-- BEGIN Entries --

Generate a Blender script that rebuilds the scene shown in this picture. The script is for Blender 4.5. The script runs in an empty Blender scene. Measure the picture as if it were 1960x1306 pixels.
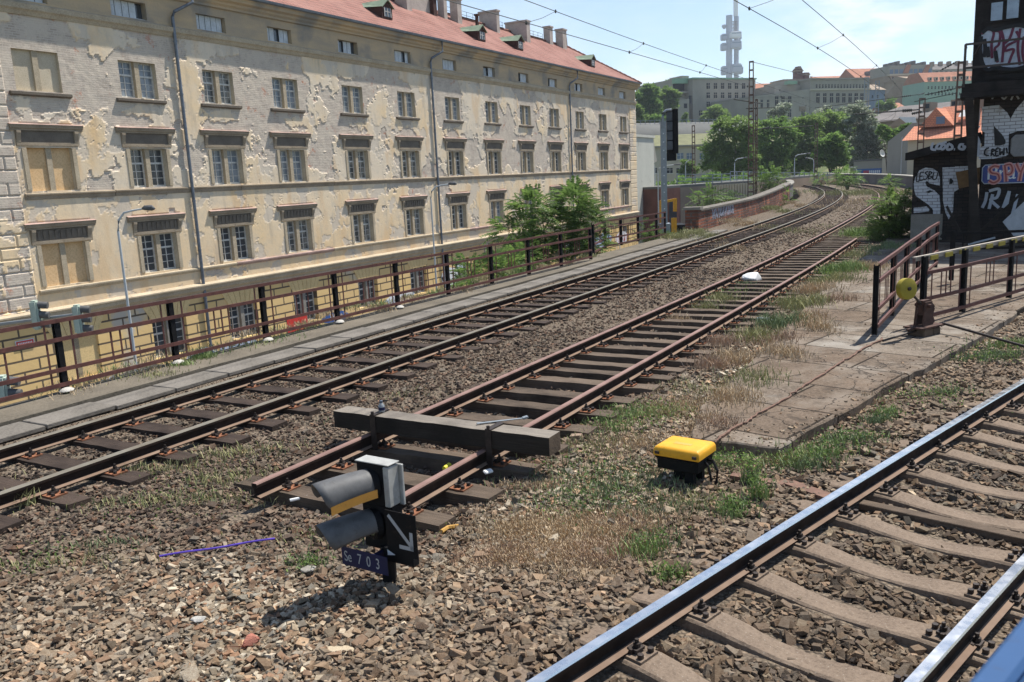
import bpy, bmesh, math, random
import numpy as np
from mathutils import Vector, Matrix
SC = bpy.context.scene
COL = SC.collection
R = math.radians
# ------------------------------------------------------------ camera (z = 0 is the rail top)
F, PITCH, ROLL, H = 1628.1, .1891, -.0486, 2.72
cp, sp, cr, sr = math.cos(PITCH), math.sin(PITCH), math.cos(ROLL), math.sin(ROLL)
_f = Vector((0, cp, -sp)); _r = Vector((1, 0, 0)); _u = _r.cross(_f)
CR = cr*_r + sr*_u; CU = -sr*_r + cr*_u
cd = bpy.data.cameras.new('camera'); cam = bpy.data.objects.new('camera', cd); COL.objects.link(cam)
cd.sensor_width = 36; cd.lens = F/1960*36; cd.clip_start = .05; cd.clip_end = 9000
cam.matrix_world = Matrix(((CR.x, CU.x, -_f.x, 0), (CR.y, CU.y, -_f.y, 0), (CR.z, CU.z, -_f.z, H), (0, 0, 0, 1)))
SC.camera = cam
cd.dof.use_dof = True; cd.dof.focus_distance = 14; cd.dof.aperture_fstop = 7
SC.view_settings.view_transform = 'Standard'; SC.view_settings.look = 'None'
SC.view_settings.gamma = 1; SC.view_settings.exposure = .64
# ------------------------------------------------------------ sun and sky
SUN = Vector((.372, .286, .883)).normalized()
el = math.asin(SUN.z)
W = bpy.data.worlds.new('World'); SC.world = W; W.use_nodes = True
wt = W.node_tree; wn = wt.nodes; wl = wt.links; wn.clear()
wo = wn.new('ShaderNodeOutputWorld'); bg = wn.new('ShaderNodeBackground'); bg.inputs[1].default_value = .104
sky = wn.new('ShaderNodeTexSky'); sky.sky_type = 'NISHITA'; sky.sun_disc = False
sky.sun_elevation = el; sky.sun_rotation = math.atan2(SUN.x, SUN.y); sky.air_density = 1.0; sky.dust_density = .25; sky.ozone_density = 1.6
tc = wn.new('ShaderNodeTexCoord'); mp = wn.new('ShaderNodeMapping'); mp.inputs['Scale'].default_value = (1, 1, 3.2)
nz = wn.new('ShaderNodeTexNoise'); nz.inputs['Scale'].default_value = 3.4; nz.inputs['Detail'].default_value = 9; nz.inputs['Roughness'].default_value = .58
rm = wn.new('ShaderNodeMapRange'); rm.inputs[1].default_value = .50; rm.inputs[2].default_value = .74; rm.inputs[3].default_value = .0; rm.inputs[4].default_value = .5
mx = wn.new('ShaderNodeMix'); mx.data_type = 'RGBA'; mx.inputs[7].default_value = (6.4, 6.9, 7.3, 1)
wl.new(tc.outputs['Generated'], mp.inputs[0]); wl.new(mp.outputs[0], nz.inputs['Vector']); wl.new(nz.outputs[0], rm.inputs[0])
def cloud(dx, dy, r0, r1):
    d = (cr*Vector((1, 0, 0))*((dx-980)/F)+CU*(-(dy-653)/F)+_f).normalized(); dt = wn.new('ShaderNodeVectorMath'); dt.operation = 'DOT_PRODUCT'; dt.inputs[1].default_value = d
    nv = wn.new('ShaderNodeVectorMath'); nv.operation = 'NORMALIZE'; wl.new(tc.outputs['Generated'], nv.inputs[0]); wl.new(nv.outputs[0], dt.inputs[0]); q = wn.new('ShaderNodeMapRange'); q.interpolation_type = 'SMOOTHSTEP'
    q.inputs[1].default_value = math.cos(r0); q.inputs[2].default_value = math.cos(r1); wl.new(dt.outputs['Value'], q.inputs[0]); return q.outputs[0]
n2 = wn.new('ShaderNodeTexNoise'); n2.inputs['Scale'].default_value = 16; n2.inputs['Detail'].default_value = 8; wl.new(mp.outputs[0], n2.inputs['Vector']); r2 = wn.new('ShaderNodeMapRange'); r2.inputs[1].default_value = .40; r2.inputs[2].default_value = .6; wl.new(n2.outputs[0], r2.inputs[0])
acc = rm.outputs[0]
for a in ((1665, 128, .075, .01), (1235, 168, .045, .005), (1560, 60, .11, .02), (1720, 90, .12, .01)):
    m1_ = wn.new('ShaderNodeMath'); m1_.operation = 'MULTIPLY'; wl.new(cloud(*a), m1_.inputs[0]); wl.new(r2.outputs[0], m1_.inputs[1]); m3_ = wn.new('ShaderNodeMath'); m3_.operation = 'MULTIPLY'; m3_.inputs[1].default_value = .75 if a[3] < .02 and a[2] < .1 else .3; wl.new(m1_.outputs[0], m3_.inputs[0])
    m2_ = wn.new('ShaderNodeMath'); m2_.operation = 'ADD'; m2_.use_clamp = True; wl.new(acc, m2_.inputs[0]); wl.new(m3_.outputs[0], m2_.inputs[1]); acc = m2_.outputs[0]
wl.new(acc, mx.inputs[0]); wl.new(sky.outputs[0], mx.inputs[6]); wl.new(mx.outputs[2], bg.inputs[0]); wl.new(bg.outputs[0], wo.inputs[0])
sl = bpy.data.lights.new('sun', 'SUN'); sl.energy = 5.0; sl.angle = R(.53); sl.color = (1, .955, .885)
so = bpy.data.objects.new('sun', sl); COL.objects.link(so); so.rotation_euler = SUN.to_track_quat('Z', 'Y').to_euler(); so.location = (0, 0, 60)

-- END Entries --
-- BEGIN Entries --

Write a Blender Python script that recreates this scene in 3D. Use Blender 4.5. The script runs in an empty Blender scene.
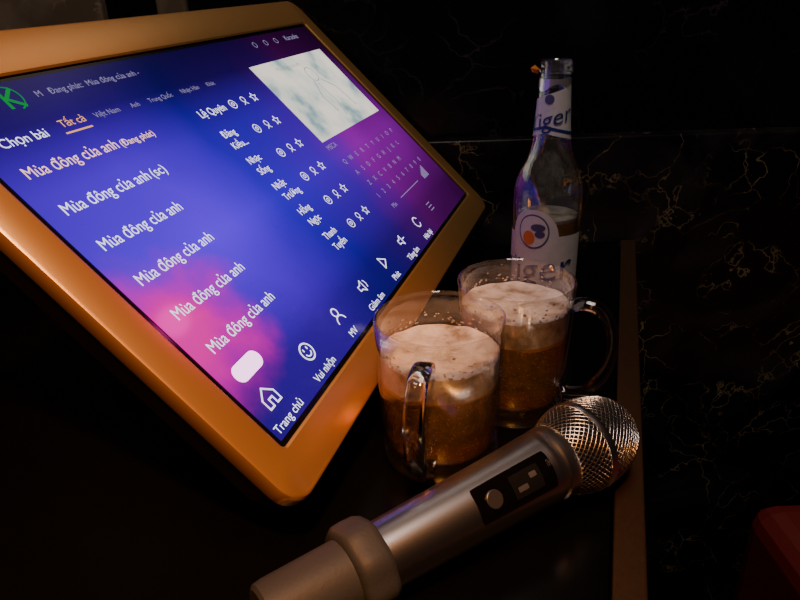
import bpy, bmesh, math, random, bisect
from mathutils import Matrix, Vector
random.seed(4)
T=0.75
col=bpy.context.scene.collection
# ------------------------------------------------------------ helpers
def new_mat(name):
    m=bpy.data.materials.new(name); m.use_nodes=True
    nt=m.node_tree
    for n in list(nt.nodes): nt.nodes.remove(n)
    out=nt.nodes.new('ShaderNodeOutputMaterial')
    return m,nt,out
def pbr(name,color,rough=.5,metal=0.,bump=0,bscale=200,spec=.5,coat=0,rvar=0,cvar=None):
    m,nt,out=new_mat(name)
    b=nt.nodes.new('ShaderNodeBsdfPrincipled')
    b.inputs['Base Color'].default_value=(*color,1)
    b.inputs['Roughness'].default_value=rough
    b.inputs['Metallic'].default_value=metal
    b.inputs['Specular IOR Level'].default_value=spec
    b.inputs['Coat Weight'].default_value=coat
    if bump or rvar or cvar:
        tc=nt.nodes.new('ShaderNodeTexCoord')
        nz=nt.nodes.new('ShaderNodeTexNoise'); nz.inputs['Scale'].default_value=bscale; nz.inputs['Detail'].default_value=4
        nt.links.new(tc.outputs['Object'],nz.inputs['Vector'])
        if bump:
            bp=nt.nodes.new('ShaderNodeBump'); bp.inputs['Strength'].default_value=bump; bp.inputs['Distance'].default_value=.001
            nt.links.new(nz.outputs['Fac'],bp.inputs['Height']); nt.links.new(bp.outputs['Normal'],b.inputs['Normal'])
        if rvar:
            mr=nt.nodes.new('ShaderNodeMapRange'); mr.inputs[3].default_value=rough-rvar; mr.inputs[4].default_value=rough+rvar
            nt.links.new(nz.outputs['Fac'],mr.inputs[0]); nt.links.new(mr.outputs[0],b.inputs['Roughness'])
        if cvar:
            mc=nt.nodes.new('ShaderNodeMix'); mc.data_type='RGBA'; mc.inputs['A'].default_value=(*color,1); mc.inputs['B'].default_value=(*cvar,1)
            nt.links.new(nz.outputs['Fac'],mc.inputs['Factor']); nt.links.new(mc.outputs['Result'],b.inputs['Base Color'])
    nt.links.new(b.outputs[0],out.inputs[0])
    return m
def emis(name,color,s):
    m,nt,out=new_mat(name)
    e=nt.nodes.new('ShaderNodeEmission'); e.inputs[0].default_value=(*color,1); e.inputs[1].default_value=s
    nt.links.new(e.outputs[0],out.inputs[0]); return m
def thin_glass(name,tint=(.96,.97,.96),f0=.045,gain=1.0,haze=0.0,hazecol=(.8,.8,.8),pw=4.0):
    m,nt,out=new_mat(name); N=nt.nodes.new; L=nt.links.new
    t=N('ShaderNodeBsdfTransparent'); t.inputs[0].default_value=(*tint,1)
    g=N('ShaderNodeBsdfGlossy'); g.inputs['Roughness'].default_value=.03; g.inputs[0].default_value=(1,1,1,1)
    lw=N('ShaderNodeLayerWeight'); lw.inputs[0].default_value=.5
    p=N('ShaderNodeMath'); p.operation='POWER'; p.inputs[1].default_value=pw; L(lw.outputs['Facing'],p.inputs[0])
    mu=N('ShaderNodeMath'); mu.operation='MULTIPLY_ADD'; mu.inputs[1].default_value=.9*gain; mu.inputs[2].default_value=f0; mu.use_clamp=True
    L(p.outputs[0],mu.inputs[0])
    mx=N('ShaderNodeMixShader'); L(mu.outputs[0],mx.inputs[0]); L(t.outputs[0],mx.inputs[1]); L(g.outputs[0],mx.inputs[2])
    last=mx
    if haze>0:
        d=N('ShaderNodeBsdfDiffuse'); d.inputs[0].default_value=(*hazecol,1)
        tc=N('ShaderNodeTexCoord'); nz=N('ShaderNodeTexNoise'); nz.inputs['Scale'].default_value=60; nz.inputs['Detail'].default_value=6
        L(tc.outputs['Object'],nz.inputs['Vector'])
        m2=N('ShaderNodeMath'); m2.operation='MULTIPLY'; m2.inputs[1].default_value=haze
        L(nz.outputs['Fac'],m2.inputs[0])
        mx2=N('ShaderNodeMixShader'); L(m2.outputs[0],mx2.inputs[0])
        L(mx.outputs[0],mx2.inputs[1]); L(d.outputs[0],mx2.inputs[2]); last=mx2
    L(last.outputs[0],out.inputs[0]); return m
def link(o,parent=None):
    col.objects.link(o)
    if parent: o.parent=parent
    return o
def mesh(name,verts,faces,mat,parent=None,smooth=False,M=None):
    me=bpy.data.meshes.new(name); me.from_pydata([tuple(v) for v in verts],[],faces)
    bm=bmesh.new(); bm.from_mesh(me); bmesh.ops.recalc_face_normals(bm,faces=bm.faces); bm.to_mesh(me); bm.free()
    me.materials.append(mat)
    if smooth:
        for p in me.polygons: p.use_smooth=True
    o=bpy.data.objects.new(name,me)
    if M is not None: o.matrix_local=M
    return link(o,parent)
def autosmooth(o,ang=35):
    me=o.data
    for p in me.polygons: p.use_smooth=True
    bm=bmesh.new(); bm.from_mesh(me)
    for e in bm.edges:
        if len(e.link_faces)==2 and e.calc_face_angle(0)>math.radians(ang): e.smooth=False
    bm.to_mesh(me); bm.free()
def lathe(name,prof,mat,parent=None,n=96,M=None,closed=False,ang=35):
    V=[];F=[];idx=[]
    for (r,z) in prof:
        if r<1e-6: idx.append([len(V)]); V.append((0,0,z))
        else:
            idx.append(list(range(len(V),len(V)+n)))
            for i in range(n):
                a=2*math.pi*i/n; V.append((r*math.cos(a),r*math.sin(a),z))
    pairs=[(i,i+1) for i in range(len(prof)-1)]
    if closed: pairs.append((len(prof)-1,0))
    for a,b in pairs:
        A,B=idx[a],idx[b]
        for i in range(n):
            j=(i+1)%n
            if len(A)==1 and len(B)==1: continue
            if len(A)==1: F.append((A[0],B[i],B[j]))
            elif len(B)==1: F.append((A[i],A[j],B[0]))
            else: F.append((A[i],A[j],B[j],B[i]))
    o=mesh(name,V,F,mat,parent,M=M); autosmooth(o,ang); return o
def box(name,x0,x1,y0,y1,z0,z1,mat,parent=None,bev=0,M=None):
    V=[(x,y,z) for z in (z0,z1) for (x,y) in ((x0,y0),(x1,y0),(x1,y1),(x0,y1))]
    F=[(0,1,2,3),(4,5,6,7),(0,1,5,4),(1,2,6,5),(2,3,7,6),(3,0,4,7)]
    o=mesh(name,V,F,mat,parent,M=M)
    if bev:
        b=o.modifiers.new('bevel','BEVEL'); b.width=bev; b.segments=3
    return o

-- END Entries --

> _Set problem_: Check each line above for the word "empty" and copy the ones that have it.

> _Output below_:
Generate a Blender script that rebuilds the scene shown in this picture. The script is for Blender 4.5. The script runs in an empty Blender scene. Measure the picture as if it were 1960x1306 pixels.
Write a Blender Python script that recreates this scene in 3D. Use Blender 4.5. The script runs in an empty Blender scene.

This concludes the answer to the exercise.